▸ **DIRECTIONS FOR THIS TASK**: Each line below should be quoted exactly, please.

▸ **INFORMATION PROVIDED**:
============
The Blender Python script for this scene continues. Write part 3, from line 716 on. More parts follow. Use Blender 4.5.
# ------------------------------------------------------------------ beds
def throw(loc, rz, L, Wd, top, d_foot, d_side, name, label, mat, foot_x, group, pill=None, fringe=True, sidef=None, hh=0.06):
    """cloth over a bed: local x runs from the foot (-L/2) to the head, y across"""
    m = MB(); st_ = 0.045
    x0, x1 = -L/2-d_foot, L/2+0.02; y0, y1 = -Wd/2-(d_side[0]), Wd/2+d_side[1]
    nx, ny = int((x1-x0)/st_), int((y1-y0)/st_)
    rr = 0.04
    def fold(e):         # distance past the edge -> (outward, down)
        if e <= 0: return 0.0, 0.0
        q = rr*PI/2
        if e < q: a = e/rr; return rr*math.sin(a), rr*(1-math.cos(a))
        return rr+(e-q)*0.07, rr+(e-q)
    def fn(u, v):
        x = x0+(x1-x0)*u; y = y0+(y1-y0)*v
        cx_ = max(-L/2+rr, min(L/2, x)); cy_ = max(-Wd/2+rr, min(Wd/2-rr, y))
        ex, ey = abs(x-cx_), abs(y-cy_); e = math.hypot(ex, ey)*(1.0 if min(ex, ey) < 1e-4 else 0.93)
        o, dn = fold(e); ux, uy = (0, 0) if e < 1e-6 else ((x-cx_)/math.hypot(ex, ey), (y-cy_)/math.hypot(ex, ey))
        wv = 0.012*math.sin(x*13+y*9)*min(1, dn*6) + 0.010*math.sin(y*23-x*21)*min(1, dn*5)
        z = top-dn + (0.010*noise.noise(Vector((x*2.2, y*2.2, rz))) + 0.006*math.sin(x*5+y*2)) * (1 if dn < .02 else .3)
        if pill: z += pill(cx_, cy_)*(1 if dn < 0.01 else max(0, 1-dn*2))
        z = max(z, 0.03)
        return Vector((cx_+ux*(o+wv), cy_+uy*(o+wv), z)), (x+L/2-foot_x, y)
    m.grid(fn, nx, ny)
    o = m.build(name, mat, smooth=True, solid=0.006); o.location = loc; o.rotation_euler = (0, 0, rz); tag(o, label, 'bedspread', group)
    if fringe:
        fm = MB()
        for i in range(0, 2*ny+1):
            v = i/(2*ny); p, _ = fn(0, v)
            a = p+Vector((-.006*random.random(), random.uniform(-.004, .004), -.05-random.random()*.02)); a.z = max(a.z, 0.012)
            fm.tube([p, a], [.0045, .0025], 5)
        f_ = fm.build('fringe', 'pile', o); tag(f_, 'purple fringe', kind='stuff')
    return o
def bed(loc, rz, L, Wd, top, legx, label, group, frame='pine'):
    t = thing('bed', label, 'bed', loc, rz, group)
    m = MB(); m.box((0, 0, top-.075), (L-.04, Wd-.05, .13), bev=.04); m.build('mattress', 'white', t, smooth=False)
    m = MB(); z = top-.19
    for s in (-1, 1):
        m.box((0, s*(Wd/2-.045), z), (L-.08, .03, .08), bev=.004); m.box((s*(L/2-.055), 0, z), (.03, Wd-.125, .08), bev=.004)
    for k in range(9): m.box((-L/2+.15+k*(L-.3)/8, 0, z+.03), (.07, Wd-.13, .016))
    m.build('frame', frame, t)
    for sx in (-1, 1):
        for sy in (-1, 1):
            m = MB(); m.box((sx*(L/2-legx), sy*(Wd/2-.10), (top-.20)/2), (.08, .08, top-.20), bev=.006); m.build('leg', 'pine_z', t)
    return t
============
▸ **RESULT**:
The Blender Python script for this scene continues. Write part 3, from line 716 on. More parts follow. Use Blender 4.5.
# ------------------------------------------------------------------ beds
def throw(loc, rz, L, Wd, top, d_foot, d_side, name, label, mat, foot_x, group, pill=None, fringe=True, sidef=None, hh=0.06):
    """cloth over a bed: local x runs from the foot (-L/2) to the head, y across"""
    m = MB(); st_ = 0.045
    x0, x1 = -L/2-d_foot, L/2+0.02; y0, y1 = -Wd/2-(d_side[0]), Wd/2+d_side[1]
    nx, ny = int((x1-x0)/st_), int((y1-y0)/st_)
    rr = 0.04
    def fold(e):         # distance past the edge -> (outward, down)
        if e <= 0: return 0.0, 0.0
        q = rr*PI/2
        if e < q: a = e/rr; return rr*math.sin(a), rr*(1-math.cos(a))
        return rr+(e-q)*0.07, rr+(e-q)
    def fn(u, v):
        x = x0+(x1-x0)*u; y = y0+(y1-y0)*v
        cx_ = max(-L/2+rr, min(L/2, x)); cy_ = max(-Wd/2+rr, min(Wd/2-rr, y))
        ex, ey = abs(x-cx_), abs(y-cy_); e = math.hypot(ex, ey)*(1.0 if min(ex, ey) < 1e-4 else 0.93)
        o, dn = fold(e); ux, uy = (0, 0) if e < 1e-6 else ((x-cx_)/math.hypot(ex, ey), (y-cy_)/math.hypot(ex, ey))
        wv = 0.012*math.sin(x*13+y*9)*min(1, dn*6) + 0.010*math.sin(y*23-x*21)*min(1, dn*5)
        z = top-dn + (0.010*noise.noise(Vector((x*2.2, y*2.2, rz))) + 0.006*math.sin(x*5+y*2)) * (1 if dn < .02 else .3)
        if pill: z += pill(cx_, cy_)*(1 if dn < 0.01 else max(0, 1-dn*2))
        z = max(z, 0.03)
        return Vector((cx_+ux*(o+wv), cy_+uy*(o+wv), z)), (x+L/2-foot_x, y)
    m.grid(fn, nx, ny)
    o = m.build(name, mat, smooth=True, solid=0.006); o.location = loc; o.rotation_euler = (0, 0, rz); tag(o, label, 'bedspread', group)
    if fringe:
        fm = MB()
        for i in range(0, 2*ny+1):
            v = i/(2*ny); p, _ = fn(0, v)
            a = p+Vector((-.006*random.random(), random.uniform(-.004, .004), -.05-random.random()*.02)); a.z = max(a.z, 0.012)
            fm.tube([p, a], [.0045, .0025], 5)
        f_ = fm.build('fringe', 'pile', o); tag(f_, 'purple fringe', kind='stuff')
    return o
def bed(loc, rz, L, Wd, top, legx, label, group, frame='pine'):
    t = thing('bed', label, 'bed', loc, rz, group)
    m = MB(); m.box((0, 0, top-.075), (L-.04, Wd-.05, .13), bev=.04); m.build('mattress', 'white', t, smooth=False)
    m = MB(); z = top-.19
    for s in (-1, 1):
        m.box((0, s*(Wd/2-.045), z), (L-.08, .03, .08), bev=.004); m.box((s*(L/2-.055), 0, z), (.03, Wd-.125, .08), bev=.004)
    for k in range(9): m.box((-L/2+.15+k*(L-.3)/8, 0, z+.03), (.07, Wd-.13, .016))
    m.build('frame', frame, t)
    for sx in (-1, 1):
        for sy in (-1, 1):
            m = MB(); m.box((sx*(L/2-legx), sy*(Wd/2-.10), (top-.20)/2), (.08, .08, top-.20), bev=.006); m.build('leg', 'pine_z', t)
    return t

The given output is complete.